Supplied records:
--- --- ---

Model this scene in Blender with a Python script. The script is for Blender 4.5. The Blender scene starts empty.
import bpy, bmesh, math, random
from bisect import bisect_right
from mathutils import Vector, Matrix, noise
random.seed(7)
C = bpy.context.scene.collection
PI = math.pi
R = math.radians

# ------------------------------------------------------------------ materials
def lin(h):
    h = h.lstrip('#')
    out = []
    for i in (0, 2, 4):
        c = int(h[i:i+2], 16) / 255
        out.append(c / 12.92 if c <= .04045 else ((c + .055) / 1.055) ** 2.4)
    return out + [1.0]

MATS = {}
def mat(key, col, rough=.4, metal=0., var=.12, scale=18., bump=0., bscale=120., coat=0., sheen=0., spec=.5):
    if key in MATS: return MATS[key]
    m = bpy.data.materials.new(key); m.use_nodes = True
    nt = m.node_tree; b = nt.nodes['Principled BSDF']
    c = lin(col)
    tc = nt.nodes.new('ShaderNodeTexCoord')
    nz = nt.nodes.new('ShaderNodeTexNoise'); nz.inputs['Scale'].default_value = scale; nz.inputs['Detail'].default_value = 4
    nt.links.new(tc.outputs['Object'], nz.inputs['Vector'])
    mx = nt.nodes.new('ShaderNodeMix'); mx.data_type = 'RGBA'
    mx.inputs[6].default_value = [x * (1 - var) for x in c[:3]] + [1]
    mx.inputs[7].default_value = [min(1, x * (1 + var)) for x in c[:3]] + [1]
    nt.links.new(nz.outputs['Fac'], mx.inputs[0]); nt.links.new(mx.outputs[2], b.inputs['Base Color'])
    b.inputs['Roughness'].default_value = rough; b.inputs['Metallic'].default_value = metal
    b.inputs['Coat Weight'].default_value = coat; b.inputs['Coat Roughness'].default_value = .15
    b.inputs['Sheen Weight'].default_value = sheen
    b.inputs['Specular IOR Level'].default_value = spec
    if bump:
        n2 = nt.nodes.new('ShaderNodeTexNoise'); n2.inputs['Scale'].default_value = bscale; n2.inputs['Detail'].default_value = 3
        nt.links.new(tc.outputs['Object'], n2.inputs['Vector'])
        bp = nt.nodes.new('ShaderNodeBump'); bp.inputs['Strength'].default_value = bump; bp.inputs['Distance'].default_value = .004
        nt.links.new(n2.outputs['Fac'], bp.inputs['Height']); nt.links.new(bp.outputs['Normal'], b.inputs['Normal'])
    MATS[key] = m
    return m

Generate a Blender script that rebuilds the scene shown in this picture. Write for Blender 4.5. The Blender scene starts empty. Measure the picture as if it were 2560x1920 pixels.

--- --- ---

What you are asked to do: Return nothing but the lines from the first line of the listing through the line with "return out + [1.0]", please, keeping every one of them unchanged.

Output:
Model this scene in Blender with a Python script. The script is for Blender 4.5. The Blender scene starts empty.
import bpy, bmesh, math, random
from bisect import bisect_right
from mathutils import Vector, Matrix, noise
random.seed(7)
C = bpy.context.scene.collection
PI = math.pi
R = math.radians

# ------------------------------------------------------------------ materials
def lin(h):
    h = h.lstrip('#')
    out = []
    for i in (0, 2, 4):
        c = int(h[i:i+2], 16) / 255
        out.append(c / 12.92 if c <= .04045 else ((c + .055) / 1.055) ** 2.4)
    return out + [1.0]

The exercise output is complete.